Your task is to return, exactly, the run of lines starting at the line holding "Continue the Blender" and ending at the line holding "m2.build('rim', M['rim'], ty)", both ends included and no other lines.

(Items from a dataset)
[Start]

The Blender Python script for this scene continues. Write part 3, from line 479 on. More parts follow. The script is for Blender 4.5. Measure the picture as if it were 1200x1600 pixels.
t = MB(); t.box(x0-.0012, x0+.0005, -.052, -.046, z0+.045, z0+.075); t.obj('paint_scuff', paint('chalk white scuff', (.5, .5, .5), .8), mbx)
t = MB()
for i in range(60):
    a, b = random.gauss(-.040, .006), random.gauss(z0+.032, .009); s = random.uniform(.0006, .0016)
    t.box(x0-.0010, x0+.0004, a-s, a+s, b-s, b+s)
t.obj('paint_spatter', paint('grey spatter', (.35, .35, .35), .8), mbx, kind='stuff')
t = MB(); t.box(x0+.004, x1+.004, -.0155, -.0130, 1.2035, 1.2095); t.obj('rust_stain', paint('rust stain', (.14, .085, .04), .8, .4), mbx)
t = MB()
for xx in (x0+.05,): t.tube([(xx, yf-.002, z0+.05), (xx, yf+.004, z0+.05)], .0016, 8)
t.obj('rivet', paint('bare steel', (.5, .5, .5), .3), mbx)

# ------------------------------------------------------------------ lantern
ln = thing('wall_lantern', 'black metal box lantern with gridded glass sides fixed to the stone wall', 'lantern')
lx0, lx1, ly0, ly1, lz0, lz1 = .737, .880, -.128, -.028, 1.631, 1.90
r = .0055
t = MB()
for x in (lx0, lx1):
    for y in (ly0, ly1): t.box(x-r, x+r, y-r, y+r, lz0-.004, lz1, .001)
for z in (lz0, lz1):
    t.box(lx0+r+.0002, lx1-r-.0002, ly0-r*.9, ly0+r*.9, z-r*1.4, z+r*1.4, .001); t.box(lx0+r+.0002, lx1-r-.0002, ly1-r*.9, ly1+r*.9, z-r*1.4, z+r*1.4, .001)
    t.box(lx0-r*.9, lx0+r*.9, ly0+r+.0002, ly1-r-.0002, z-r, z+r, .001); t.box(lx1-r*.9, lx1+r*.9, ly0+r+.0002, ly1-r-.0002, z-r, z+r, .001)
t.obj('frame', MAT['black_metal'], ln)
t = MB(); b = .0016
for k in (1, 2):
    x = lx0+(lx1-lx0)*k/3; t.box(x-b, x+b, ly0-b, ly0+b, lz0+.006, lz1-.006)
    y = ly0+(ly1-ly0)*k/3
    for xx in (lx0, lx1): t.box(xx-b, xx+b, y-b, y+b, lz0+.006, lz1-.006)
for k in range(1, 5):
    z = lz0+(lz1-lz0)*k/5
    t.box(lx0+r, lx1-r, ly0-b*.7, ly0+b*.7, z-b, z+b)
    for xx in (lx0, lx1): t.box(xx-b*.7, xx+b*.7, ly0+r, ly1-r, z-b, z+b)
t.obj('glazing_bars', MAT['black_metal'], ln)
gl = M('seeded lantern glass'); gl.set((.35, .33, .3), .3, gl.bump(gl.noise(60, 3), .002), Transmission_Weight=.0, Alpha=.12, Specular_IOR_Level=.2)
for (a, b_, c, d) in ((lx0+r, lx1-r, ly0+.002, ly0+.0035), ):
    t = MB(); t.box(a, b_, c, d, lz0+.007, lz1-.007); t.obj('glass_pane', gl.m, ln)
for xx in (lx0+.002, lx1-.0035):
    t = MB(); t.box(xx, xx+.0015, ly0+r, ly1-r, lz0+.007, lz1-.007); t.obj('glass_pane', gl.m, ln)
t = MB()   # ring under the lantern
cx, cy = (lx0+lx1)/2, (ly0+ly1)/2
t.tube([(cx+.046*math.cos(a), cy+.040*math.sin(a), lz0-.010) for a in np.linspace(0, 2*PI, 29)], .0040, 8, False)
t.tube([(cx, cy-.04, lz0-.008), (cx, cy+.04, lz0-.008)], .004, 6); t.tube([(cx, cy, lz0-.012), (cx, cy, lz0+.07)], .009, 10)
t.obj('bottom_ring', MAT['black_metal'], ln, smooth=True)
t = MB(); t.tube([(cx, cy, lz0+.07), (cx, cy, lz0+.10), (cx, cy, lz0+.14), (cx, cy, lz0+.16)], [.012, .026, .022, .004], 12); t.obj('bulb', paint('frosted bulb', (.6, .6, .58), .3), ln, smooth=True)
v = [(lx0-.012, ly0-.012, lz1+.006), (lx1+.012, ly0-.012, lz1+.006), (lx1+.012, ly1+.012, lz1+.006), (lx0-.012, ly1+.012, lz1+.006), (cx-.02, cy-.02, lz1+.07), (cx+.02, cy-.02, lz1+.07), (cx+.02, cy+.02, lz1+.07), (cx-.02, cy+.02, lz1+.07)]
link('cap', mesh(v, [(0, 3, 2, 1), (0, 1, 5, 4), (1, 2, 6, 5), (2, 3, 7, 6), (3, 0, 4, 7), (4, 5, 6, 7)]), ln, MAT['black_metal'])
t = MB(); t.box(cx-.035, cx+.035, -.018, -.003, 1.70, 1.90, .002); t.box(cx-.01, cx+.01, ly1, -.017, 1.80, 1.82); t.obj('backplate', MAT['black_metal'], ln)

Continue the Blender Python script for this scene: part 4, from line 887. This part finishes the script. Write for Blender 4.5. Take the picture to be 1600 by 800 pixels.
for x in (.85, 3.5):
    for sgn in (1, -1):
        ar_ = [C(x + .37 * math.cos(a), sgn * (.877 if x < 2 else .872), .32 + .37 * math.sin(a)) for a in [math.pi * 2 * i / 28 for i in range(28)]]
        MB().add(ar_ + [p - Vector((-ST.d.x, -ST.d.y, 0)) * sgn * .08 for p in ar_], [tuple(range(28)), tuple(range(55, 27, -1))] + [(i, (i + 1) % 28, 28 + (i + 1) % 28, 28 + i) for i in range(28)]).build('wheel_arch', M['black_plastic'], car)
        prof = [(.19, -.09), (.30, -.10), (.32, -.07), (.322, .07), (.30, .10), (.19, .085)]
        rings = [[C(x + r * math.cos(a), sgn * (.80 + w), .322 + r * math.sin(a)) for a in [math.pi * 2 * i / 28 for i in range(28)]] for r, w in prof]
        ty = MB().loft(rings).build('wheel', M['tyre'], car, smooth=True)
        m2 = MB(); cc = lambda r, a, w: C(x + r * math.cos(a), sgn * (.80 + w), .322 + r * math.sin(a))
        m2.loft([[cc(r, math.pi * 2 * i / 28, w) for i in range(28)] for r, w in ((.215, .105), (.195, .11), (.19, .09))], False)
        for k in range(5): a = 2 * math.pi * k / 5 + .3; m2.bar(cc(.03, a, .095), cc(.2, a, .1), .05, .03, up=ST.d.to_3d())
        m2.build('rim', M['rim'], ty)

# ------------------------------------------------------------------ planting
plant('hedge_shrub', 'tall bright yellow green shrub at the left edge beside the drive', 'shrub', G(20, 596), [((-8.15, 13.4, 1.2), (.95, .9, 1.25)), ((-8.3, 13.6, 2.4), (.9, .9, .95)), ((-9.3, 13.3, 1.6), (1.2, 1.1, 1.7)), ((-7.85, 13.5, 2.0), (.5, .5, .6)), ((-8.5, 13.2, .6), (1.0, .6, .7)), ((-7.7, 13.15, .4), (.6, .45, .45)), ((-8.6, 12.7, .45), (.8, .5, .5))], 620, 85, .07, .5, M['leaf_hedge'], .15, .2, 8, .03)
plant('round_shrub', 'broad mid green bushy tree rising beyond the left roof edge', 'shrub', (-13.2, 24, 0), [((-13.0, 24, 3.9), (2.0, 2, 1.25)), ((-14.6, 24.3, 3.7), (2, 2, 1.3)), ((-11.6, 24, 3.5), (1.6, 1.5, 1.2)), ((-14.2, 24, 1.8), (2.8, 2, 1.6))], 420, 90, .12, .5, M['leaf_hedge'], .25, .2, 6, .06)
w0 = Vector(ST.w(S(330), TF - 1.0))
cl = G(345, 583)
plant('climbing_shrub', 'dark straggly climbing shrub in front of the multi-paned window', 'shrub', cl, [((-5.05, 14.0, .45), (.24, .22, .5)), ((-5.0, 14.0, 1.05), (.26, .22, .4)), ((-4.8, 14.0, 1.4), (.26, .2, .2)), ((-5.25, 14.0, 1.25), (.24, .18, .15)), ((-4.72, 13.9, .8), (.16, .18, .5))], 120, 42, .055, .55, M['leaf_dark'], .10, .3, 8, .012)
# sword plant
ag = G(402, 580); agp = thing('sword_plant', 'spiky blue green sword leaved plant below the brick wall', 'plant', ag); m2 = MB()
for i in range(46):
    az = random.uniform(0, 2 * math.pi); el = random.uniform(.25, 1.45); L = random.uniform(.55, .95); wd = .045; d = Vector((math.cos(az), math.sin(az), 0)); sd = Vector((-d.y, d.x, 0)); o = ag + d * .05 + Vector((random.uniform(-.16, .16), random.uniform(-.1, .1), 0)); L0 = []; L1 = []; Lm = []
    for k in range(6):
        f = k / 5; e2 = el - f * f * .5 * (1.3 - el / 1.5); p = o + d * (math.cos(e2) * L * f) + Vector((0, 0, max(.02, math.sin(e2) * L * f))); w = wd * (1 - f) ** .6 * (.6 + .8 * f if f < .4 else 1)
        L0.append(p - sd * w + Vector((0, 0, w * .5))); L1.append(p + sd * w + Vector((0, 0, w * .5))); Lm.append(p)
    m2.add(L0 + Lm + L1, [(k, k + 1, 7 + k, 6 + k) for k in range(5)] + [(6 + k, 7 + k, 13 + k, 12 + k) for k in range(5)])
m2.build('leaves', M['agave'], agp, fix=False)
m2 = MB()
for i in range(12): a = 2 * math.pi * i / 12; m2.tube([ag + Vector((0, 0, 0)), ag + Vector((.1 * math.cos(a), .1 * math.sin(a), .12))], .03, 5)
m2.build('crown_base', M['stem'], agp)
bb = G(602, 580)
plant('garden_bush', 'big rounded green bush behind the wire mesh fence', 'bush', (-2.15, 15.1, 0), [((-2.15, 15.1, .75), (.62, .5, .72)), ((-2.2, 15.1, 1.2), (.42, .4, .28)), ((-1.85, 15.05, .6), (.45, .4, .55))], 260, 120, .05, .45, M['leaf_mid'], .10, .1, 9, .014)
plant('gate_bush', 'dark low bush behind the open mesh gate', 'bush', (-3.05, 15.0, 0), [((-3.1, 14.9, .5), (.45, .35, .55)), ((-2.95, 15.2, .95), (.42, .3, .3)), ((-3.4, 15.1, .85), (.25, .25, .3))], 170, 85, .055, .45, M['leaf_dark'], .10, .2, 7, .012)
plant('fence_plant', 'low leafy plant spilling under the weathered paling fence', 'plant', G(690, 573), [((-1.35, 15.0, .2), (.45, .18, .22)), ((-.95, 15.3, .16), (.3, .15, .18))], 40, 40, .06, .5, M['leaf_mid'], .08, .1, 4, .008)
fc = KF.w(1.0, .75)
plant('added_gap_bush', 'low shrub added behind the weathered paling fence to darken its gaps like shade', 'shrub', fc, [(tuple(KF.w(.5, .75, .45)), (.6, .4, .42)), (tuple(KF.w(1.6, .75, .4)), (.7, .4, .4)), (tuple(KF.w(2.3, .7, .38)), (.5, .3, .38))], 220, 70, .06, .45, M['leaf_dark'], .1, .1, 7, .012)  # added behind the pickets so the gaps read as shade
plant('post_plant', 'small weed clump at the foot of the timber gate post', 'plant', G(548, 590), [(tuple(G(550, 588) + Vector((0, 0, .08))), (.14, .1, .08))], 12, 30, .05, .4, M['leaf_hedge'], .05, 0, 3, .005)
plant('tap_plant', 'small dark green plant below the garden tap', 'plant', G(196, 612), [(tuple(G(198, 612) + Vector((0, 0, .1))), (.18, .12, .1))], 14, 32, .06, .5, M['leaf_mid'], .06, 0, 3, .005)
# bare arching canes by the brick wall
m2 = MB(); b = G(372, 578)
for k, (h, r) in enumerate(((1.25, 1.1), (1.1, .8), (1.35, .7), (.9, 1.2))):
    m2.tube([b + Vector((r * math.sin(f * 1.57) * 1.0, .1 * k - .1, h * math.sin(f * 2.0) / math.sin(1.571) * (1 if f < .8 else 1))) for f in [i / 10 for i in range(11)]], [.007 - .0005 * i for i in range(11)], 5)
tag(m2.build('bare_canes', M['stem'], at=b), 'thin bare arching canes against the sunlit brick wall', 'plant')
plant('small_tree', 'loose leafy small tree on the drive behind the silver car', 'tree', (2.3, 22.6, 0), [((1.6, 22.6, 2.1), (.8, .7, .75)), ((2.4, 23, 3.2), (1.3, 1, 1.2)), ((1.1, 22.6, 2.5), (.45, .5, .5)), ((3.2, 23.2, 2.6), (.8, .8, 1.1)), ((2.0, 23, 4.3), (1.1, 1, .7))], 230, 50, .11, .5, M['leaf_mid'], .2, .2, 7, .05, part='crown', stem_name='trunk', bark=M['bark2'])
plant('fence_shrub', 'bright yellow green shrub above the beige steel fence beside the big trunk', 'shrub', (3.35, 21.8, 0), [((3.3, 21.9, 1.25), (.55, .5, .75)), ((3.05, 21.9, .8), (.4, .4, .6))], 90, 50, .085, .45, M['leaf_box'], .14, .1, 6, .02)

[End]

EXPECTED ANSWER:
Continue the Blender Python script for this scene: part 4, from line 887. This part finishes the script. Write for Blender 4.5. Take the picture to be 1600 by 800 pixels.
for x in (.85, 3.5):
    for sgn in (1, -1):
        ar_ = [C(x + .37 * math.cos(a), sgn * (.877 if x < 2 else .872), .32 + .37 * math.sin(a)) for a in [math.pi * 2 * i / 28 for i in range(28)]]
        MB().add(ar_ + [p - Vector((-ST.d.x, -ST.d.y, 0)) * sgn * .08 for p in ar_], [tuple(range(28)), tuple(range(55, 27, -1))] + [(i, (i + 1) % 28, 28 + (i + 1) % 28, 28 + i) for i in range(28)]).build('wheel_arch', M['black_plastic'], car)
        prof = [(.19, -.09), (.30, -.10), (.32, -.07), (.322, .07), (.30, .10), (.19, .085)]
        rings = [[C(x + r * math.cos(a), sgn * (.80 + w), .322 + r * math.sin(a)) for a in [math.pi * 2 * i / 28 for i in range(28)]] for r, w in prof]
        ty = MB().loft(rings).build('wheel', M['tyre'], car, smooth=True)
        m2 = MB(); cc = lambda r, a, w: C(x + r * math.cos(a), sgn * (.80 + w), .322 + r * math.sin(a))
        m2.loft([[cc(r, math.pi * 2 * i / 28, w) for i in range(28)] for r, w in ((.215, .105), (.195, .11), (.19, .09))], False)
        for k in range(5): a = 2 * math.pi * k / 5 + .3; m2.bar(cc(.03, a, .095), cc(.2, a, .1), .05, .03, up=ST.d.to_3d())
        m2.build('rim', M['rim'], ty)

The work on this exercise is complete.